Did you ever go up to a door and as you were about to knock, the power goes out in the building you’re in, and a bright flash of lightning lights up the hallway, then the loudest thunderclap you’ve ever heard BOOMS and the whole building shakes? Well, this night that’s exactly what happened. Before we could even react, the door we were in front of swung open, and something with a ghoulish-looking face, lit only by a light source being held beneath it, jumped out at us and yelled, “TRICK, no Treat!”.
This was followed by almost every other door on the hall we were in opening with assorted people pouring out of them screaming, followed by another flash of lightning and clap of thunder.
My mother may have insisted that every time I go out to other people’s houses I was to make sure I was wearing a clean pair of underwear. On this occasion, I certainly wasn’t returning home with a clean pair. We didn’t wait to find out what had happened to the building’s power, or who the people in the hall were, whether living or dead. I’m not even sure if we still had the bags that we brought with us to collect the treats we had already been given when we charged out of the building, down the alleyway, and back to the safety of my own apartment building only to find that the power was out there too.
Dave and Jude politely said they were going to go back to their own houses using the excuse that there were probably some safe houses they hadn’t been to yet. Ronald on the other hand suggested that he and I go to a house in his neighborhood, which he was sure wasn’t haunted despite what local legends attested.
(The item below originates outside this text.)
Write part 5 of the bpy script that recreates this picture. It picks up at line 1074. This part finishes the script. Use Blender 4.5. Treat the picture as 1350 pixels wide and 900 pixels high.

I pointed out to him, that I wasn’t even supposed to be out of my apartment building during a storm so leaving my own neighborhood would have compounded my mother’s reaction when I got back.
“How would your mother know? What could possibly go wrong?” was his assertion.
My response was, “I really can’t. Right now my main concern is to deal with getting back into my apartment and changing my clothes without having to make any explanations.”
I wished him good luck in his endeavors as he left. I never did find out what happened to him after that. He was out of school for the next 3 days.
As for me, I made it into my apartment and went straight to my room to change out of my costume before my mother caught up with me. When you’re not allowed to leave an apartment building it’s kind of hard to explain wet clothes. I told my mom that I had been attacked on the 10th floor by some teenagers with water balloons. Judging from the look on her face, I don’t think she believed me.
So starting a story with “Twas a dark and stormy night” might just be the right way to begin one, under certain circumstances. As for this story, I could mention the mysterious and eventful, sunny day that followed that night. Just know they don’t call it the Day of the Dead for nothing. But there are some secrets better left untold.